Oleh: Nurjanah
Aksi Demonstrasi akhir-akhir ini semakin marak ditengah publik, dengan berbagai macam tuntutan mulai dari perbaikan akses pendidikan, penurunan harga bahan pokok, layanan publik yang buruk, kurang nya penyediaan lapangan kerja yang layak, hingga protes terhadap korupsi.
Tekanan hidup yang sangat berat akhirnya mendorong ribuan warga untuk menyuarakan keluhan mereka dengan turun ke jalan. Lain hal nya dengan para GenZ yang menggaungkan keluhan mereka melalui kreatifitas nya baik berupa poster visual, meme, bahkan hingga narasi digital.
Menurut penilaian Anastasia Satriyo ,MPSI selaku psikolog anak dan remaja bahwa aksi dari ekspresi digital Gen Z merupakan hal yang sangat positif sebab mereka mampu bersuara tanpa harus melakukan tindakan destruktif.
Sedangkan menurut Psikolog Universitas Indonesia, Prof Rose Mini Agoes Salim, justru berpendapat bahwa banyak nya anak dibawah umur yang ikut untuk berdemonstrasi bisa beresiko sebab meski demo bisa menjadi ajang belajar berpendapat tapi karena kontrol diri mereka belum matang akan membuat mereka mudah Terprovokasi. Senin (1/9/2025). INFOREMAJA.

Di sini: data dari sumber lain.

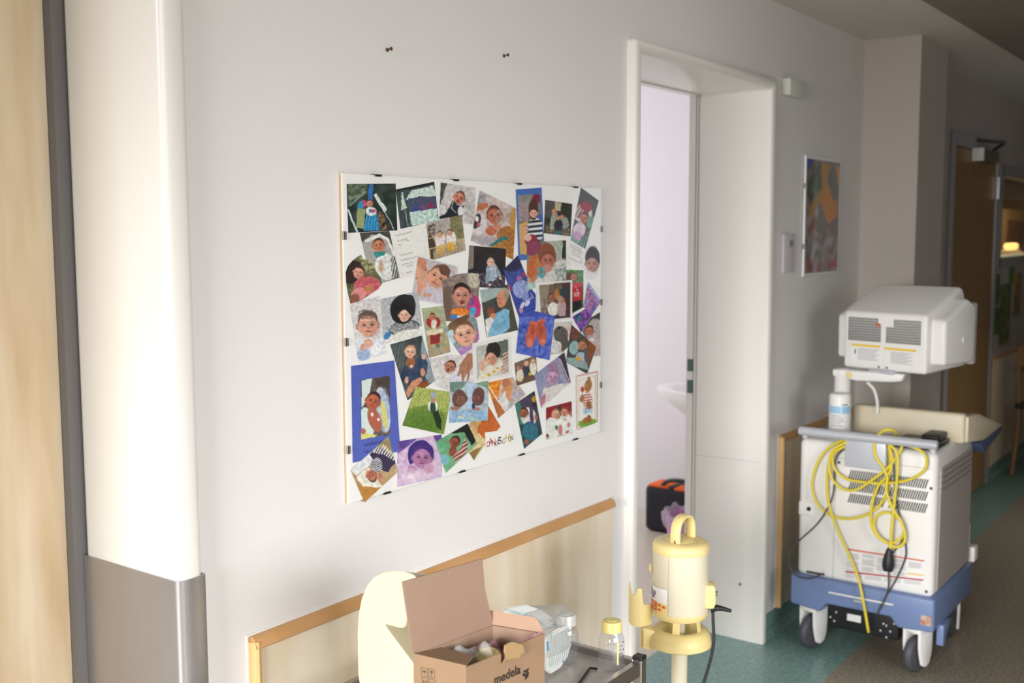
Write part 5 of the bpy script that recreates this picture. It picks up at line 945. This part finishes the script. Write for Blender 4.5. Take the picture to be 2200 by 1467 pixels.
# ---- cardboard box
zb = .860
A_, B_, C_x, D_ = [at(*p, 2, zb) for p in ((888, 1407), (1001, 1433), (1170, 1360), (1060, 1342))]
bx = thing('cardboard_box', 'open brown cardboard box with black lettering on the trolley', 'cardboard box', ((A_.x+C_x.x)/2, (A_.y+C_x.y)/2, zt_))
def inset(P, k=.0028):
    c_ = (A_+B_+C_x+D_)/4; d = (c_-P); d.z = 0; return P+d.normalized()*k*1.4
cor = [A_, B_, C_x, D_]; inn = [inset(p) for p in cor]
def wallpoly(bm, p, q, pi, qi, tops, zb0=zt_+.001):
    """a box side between corners p and q whose top edge follows tops: list of (t, z)"""
    outer = [Vector((p.x+(q.x-p.x)*t, p.y+(q.y-p.y)*t, z)) for t, z in tops]+[Vector((q.x, q.y, zb0)), Vector((p.x, p.y, zb0))]
    innr = [Vector((pi.x+(qi.x-pi.x)*t, pi.y+(qi.y-pi.y)*t, z)) for t, z in tops]+[Vector((qi.x, qi.y, zb0)), Vector((pi.x, pi.y, zb0))]
    vo = [bm.verts.new(v) for v in outer]; vi = [bm.verts.new(v) for v in innr]; n = len(vo)
    bm.faces.new(vo); f = bm.faces.new(vi[::-1]); f.material_index = 1
    for i in range(n): bm.faces.new([vo[i], vi[i], vi[(i+1) % n], vo[(i+1) % n]])
b = B(); wallpoly(b, A_, B_, inn[0], inn[1], [(0, zb), (1, zb)]); wallpoly(b, C_x, D_, inn[2], inn[3], [(0, zb), (1, zb)]); wallpoly(b, D_, A_, inn[3], inn[0], [(0, zb), (1, zb)])
wallpoly(b, B_, C_x, inn[1], inn[2], [(0, zb), (.12, zb-.001), (.40, zb-.001), (.425, zb-.004), (.43, zb-.020), (.445, zb-.024), (.50, zb-.006), (.56, zb-.008), (.62, zb-.014), (.66, zb-.004), (.70, zb), (1, zb)])
poly(b, [Vector((v.x, v.y, zt_+.002)) for v in cor], 1, (0, 0, .003))
bmesh.ops.recalc_face_normals(b, faces=b.faces); obj('box_body', b, [M['card'], M['cardin']], bx)
def atp(px, py, P0, n):
    r = Vector((RM.T @ np.array([(px-W/2)/FPX, (H/2-py)/FPX, 1.0])).tolist()); c = Vector(CAM.tolist()); return c+r*((P0-c).dot(n)/r.dot(n))
def flap(nm, quad, th, m_, wob=0):
    """quad in order around, slightly thick"""
    n = (quad[1]-quad[0]).cross(quad[3]-quad[0]).normalized()*th
    b_ = B(); poly(b_, quad, 0, n); bmesh.ops.recalc_face_normals(b_, faces=b_.faces); return obj(nm, b_, m_, bx)
ax_ = (D_-A_).normalized(); out_ = Vector((-ax_.y, ax_.x, 0)); up_ = (Vector((0, 0, 1))+out_*.10).normalized(); nrm = ax_.cross(up_)
q = [A_, atp(865, 1250, A_, nrm), atp(1037, 1200, A_, nrm), atp(1042, 1265, A_, nrm), atp(1050, 1300, A_, nrm), D_]
b = B(); poly(b, q, 0, nrm.normalized()*-.003); bmesh.ops.recalc_face_normals(b, faces=b.faces); obj('tall_flap', b, M['cardin'], bx)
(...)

Hal ini menjadi bukti bahwa demonstrasi bukan sekedar ruang untuk berekspresi tapi juga menjadi dasar terjadinya resiko. Demonstrasi yang terjadi di kalangan Gen Z ini bukanlah sekedar gaya komunikasi khas Gen Z melainkan bentuk fitrah manusia yang tidak rela di tindas, sebab pada dasar nya manusia memiliki naluri baqa' yaitu naluri mempertahankan diri hingga membuat nya menolak kedzaliman serta menginginkan kehidupan yang adil.
Berbagai tuntutan yang digaungkan masyarakat termasuk Gen Z seharusnya tidak terpaku pada isu-isu pragmatis semata, mereka membutuhkan solusi yang fundamental serta mampu menghilangkan akar kedzaliman, yang artinya kesadaran politik harus di bangkitkan bukan malah di redam dengan narasi psikologis. Saatnya generasi muda di arahkan dan di fahamkan bahwa apa yang menjadi keresahan mereka saat ini hanya bisa terwujud dengan perubahan sistemik yang menata kembali cara negara dalam mengelola urusan rakyat.

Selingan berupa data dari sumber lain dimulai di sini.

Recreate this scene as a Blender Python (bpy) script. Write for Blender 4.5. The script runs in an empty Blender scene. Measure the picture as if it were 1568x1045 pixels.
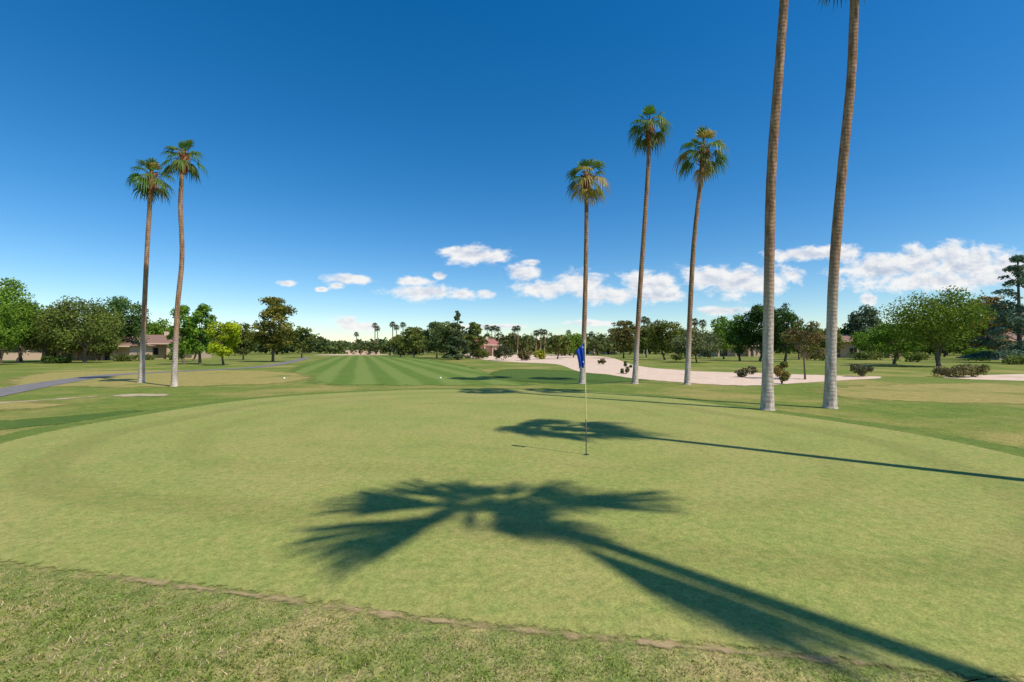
import bpy, math, random
import numpy as np
from mathutils import Vector
random.seed(7); rng=np.random.default_rng(7)
sc=bpy.context.scene
SD=(-0.839,0.545); EL=math.radians(53); CT=1/math.tan(EL)

# ---------------- node helpers ----------------
class NT:
    def __init__(s,nt): s.nt=nt; nt.nodes.clear()
    def n(s,t,ins=None,**p):
        nd=s.nt.nodes.new(t)
        for k,v in p.items(): setattr(nd,k,v)
        if ins:
            for k,v in ins.items():
                if isinstance(v,bpy.types.NodeSocket): s.nt.links.new(v,nd.inputs[k])
                else: nd.inputs[k].default_value=v
        return nd
    def m(s,op,a,b=0.0,c=0.0,clamp=False):
        nd=s.n('ShaderNodeMath',{0:a,1:b,2:c},operation=op,use_clamp=clamp); return nd.outputs[0]
    def mix(s,f,a,b):
        nd=s.n('ShaderNodeMix',data_type='RGBA')
        for i,v in ((0,f),(6,a),(7,b)):
            if isinstance(v,bpy.types.NodeSocket): s.nt.links.new(v,nd.inputs[i])
            else: nd.inputs[i].default_value=v if i==0 else (*v[:3],1)
        return nd.outputs[2]
    def noise(s,vec,scale,detail=4,rough=.55,dist=0):
        return s.n('ShaderNodeTexNoise',{'Vector':vec,'Scale':scale,'Detail':detail,'Roughness':rough,'Distortion':dist}).outputs[0]
    def ss(s,v,a,b):
        nd=s.n('ShaderNodeMapRange',{0:v,1:a,2:b,3:0.0,4:1.0},interpolation_type='SMOOTHSTEP'); return nd.outputs[0]
def newmat(name):
    m=bpy.data.materials.new(name); m.use_nodes=True; return m,NT(m.node_tree)
def finish(t,bsdf): t.n('ShaderNodeOutputMaterial',{'Surface':bsdf})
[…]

Dalam pandangan Islam manusia sejak awal penciptaannya memiliki fitrah dengan khasiatul insan atau karakteristik kemanusiaan yang harus mendapatkan pemenuhan berdasarkan tuntunan Syara' bukan sekedar tuntunan psikologi. Dalam fitrah tersebut diantaranya ada naluri baqa'(mempertahankan diri), naluri tadayun (beragama), naluri na'u(melestarikan keturunan). Ketika ke tiga naluri ini di penuhi dengan syariat maka manusia akan spontan bereaksi terhadap tekanan, tetapi juga akan menemukan arah perjuangan yang benar untuk melawan kedzaliman.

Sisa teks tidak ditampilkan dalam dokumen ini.